Task objective:
Would you print the material exactly, starting at its first line and ending at the line holding "from math import"?
____
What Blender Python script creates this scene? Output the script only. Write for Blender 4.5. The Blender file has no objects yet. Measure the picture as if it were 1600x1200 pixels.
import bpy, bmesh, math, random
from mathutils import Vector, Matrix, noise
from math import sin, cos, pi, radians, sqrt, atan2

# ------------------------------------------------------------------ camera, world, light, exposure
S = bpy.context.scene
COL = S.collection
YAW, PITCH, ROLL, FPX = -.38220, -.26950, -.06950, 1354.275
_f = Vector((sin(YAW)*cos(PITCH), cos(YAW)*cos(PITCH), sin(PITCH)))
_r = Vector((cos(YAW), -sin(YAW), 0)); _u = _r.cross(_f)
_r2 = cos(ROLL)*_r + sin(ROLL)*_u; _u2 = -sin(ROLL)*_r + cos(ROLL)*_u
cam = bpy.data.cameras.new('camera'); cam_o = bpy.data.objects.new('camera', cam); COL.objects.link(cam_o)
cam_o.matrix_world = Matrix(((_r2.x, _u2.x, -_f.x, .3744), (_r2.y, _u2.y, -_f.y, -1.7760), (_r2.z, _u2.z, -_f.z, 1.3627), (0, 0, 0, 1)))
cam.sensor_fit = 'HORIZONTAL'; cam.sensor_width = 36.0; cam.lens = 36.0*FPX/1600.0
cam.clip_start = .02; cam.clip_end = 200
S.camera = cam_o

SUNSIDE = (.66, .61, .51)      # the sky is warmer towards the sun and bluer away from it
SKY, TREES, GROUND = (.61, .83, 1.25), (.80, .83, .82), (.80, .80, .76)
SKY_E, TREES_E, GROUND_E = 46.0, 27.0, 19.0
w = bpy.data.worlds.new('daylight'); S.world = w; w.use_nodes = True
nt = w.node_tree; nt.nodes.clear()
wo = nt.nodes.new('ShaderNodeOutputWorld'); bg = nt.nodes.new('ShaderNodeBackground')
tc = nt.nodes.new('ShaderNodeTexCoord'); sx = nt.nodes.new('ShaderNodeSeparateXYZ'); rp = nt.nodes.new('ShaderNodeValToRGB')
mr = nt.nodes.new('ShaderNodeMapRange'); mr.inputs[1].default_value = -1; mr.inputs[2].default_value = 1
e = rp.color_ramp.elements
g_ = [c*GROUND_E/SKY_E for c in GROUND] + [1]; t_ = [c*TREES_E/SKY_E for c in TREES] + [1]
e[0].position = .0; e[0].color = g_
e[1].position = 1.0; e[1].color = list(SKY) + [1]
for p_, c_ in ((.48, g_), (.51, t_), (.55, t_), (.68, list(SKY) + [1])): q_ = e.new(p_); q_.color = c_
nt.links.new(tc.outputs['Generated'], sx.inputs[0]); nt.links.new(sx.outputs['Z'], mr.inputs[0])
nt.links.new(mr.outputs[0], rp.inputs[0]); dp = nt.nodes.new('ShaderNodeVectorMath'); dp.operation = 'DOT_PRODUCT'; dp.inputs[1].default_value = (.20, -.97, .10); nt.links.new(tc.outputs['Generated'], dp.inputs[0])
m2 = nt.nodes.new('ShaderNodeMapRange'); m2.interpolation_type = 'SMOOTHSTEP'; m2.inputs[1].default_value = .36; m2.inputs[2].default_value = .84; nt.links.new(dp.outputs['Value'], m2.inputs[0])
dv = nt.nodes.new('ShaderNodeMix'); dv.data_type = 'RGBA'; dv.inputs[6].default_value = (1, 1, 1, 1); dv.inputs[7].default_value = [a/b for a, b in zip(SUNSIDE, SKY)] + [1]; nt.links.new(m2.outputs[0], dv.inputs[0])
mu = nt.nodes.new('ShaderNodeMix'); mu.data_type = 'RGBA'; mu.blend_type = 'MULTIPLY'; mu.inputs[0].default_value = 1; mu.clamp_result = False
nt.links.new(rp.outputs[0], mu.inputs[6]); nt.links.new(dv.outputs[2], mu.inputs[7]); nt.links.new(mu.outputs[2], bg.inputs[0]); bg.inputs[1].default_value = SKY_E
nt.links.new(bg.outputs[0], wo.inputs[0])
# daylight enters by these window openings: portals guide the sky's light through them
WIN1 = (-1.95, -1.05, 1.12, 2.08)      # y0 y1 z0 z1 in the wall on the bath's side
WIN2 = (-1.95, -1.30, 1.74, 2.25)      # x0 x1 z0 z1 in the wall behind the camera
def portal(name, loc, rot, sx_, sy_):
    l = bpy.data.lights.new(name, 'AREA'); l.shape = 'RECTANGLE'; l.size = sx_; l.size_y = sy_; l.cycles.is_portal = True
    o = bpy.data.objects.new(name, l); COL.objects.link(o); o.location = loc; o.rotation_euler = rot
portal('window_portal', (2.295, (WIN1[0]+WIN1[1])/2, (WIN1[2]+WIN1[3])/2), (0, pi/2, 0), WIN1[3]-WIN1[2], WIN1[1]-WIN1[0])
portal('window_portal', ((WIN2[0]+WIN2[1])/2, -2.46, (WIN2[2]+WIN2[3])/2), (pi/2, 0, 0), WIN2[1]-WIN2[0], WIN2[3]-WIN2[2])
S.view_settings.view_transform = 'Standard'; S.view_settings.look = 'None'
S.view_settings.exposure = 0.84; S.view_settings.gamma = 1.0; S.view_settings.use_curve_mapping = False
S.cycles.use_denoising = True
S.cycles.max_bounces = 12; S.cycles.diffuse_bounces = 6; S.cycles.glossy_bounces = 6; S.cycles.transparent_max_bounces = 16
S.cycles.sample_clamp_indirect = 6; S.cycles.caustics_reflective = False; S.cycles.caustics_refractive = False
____
Result for this task:
What Blender Python script creates this scene? Output the script only. Write for Blender 4.5. The Blender file has no objects yet. Measure the picture as if it were 1600x1200 pixels.
import bpy, bmesh, math, random
from mathutils import Vector, Matrix, noise
from math import sin, cos, pi, radians, sqrt, atan2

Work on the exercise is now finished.